Voices literally fade into the background as Empathy focuses in on approaching the cute lead singer. |
A huge part of this… what’d I call it? Yes, the “psycho-sexual existential lurch” of teenagery— a huge part of that is not what happens to us but the intensity and pure novelty with which we experience the things that happen to us. Seeing the boy across the room as a pure visual story beat is actually really fucking uninteresting. Even if every reader knows that it’s a big character moment because of how similar situations felt to them, the goddamn book isn’t about the reader’s experience. (Now, cut me some slack: sometimes it very well is, as I have talked about before). Suburbia is constantly interested in driving the point home. At moments where she could let the reader do the work and lose very little, she instead gains a lot with some clever choices.
LOOK AT THIS PAGE |
At another point, Ben confronts her friend-with-benefits Otto about wanting to forego any further sexual encounters in favor of saving their friendship, making for an obviously awkward encounter.
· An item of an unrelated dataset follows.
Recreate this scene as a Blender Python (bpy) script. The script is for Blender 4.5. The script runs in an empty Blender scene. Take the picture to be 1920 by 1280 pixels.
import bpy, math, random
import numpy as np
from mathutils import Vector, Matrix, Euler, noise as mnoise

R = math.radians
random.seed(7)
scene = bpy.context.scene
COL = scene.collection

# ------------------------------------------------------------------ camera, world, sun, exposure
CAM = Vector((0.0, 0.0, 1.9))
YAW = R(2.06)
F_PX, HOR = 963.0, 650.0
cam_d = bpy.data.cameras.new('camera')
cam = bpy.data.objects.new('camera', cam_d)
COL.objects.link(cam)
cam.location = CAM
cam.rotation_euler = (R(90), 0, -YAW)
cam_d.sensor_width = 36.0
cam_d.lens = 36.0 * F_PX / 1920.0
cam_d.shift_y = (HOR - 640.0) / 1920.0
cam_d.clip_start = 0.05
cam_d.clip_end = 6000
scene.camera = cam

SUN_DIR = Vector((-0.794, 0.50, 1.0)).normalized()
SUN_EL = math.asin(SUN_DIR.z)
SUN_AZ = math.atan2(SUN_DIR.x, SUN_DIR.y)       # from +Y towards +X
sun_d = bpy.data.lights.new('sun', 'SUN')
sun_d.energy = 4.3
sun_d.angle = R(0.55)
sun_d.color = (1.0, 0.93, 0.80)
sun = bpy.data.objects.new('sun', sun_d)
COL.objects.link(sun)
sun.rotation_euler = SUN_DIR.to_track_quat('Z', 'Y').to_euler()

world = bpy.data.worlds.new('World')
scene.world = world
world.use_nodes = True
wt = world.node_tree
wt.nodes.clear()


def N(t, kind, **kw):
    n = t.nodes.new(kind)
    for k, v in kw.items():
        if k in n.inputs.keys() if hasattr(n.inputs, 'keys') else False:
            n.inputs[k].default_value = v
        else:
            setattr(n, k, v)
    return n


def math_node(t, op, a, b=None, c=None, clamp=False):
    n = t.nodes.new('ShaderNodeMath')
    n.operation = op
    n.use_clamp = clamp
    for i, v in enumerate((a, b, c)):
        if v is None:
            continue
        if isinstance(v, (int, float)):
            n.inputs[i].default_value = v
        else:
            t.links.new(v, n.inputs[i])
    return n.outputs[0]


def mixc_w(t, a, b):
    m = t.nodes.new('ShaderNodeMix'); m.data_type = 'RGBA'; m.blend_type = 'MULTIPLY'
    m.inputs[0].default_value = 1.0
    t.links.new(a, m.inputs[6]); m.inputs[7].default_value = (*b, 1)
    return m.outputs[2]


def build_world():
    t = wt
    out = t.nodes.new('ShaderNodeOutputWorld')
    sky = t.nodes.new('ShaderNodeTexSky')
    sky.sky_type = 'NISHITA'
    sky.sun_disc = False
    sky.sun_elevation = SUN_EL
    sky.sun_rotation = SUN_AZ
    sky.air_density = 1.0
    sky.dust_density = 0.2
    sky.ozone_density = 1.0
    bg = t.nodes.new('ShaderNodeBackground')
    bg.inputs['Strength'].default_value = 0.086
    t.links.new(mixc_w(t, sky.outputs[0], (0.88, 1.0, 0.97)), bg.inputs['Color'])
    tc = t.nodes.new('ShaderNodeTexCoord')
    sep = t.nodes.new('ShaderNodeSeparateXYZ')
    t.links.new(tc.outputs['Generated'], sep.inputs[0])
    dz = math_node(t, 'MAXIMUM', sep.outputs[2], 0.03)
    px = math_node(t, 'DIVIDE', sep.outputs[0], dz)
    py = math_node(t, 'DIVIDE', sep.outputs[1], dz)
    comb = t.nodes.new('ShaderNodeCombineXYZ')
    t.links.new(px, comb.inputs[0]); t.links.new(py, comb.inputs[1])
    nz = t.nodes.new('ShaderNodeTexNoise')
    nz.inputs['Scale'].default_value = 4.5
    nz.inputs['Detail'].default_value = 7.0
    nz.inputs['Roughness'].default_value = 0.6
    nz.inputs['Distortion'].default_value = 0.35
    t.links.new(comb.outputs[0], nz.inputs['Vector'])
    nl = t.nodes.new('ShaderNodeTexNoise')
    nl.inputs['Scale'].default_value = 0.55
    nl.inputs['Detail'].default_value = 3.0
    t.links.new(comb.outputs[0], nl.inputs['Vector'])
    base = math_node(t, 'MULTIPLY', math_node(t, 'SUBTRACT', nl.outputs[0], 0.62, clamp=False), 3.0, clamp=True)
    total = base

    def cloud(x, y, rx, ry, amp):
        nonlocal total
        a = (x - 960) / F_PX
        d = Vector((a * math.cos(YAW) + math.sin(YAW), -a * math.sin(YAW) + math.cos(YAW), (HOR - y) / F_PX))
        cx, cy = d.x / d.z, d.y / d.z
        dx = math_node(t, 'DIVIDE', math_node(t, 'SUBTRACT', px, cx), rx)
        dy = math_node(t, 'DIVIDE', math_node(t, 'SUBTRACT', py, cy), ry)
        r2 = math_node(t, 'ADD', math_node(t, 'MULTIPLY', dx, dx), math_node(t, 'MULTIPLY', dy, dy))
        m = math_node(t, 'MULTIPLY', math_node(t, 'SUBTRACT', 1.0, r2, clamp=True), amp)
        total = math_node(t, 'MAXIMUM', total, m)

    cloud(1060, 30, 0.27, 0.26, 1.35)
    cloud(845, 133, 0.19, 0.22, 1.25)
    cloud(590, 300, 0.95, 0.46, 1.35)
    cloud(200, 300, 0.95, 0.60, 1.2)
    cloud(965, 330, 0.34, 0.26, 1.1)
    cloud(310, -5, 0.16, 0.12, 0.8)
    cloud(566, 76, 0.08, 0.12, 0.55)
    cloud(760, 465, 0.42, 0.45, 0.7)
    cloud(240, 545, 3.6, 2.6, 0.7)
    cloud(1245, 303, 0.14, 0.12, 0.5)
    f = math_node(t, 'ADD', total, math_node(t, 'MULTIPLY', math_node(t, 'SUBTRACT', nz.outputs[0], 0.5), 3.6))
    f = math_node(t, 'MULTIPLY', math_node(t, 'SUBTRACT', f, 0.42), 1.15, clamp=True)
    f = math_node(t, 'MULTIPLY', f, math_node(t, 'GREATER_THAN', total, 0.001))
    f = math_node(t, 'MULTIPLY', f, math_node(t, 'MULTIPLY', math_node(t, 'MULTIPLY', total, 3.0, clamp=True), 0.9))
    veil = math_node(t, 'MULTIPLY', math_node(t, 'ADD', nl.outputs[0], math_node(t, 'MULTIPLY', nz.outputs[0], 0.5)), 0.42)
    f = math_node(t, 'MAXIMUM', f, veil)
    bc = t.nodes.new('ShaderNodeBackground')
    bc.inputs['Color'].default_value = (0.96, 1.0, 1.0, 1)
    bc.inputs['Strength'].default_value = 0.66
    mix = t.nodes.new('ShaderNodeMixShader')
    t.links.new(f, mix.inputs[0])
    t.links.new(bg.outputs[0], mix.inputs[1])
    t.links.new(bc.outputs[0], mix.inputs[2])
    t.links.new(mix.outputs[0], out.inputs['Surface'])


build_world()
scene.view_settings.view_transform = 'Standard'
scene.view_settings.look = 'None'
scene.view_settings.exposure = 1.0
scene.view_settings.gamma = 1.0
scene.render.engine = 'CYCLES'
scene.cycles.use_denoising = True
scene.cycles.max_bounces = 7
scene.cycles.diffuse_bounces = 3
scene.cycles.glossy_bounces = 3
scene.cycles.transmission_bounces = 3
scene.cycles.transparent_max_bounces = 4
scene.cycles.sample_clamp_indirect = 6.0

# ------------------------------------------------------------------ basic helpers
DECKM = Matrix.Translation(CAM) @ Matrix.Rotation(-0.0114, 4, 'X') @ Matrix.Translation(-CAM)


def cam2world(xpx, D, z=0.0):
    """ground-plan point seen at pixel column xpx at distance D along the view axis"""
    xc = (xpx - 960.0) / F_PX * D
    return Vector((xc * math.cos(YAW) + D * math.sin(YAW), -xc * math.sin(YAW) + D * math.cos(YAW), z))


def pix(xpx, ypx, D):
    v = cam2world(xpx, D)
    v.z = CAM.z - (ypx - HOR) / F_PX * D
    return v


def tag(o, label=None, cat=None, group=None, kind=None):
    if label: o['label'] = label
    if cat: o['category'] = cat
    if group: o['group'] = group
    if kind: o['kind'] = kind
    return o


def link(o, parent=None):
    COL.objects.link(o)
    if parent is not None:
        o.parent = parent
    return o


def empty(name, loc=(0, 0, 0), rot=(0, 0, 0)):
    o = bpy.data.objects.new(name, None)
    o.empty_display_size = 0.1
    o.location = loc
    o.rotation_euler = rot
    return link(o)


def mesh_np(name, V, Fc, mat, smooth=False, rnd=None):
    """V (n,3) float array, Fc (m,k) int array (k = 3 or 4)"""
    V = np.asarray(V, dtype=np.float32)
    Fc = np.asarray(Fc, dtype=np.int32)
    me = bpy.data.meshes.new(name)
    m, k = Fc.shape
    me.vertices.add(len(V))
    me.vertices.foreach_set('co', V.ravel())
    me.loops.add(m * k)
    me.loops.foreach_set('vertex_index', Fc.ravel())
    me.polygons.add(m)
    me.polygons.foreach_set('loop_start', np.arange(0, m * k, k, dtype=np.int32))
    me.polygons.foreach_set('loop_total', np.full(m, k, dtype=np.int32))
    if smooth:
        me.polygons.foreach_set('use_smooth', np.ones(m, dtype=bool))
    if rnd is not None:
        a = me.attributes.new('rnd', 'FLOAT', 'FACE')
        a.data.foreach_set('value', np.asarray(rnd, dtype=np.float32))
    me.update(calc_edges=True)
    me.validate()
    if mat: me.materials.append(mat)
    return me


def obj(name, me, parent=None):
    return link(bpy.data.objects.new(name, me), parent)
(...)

The well-paced, flowing visual narrative of Sacred Heart comes to a grinding halt, begetting nine-panel grids of awkward back and forth between the star-crossed not-lovers-but-sort-of-lovers-but-mostly-friends. And you’ve had these conversations: the ones where everything else drops away and it’s just you and another person and it’s just gut-wrenchingly hard to say what you planned on saying because the other person is making it as hard as possible for you, or at least it seems that way because of the hours you spent having a pre-meditiated version of this conversation alone in the dark with some weirdly idealized imaginary version of your interlocutor.
And there’s even more to like about this book. I adore how often Suburbia injects two or three panel moments of innocence into what is really a grim story. I would read a comic strip by her in a *snap*, which isn’t something I often come away from such a long, substantial work saying. There’s a chapter in the middle told from the dog’s perspective, and not in the incredibly convuluted Pizza Dog way but in the sense of literal perspective. Interestingly enough, that chapter is the heaviest with a sense of foreboding and something being amiss: the lack of caregivers is face-punchingly obvious when the story is shifted to the perspective of the one character in the story who actually has a caregiver. It’s just such a mature, big-picture storytelling choice. Another of my favorite things throughout the book is the way that Suburbia juxtaposes rigid depictions of light with flowing, ethereal depictions of both light and sound.
I could go on and on, but honestly this is one of those great books where I want to open up to a sequences and shove it in a friend’s face and yell “LOOK AT WHAT SHE DID HERE. DO YOU SEE THIS.” I was on such a comic-high coming off of A Drifting Life (which I did write about, by the way, but my essay is such a behemoth that it needs a lot of work) that whatever came next had to be good. And goddamn this book was good.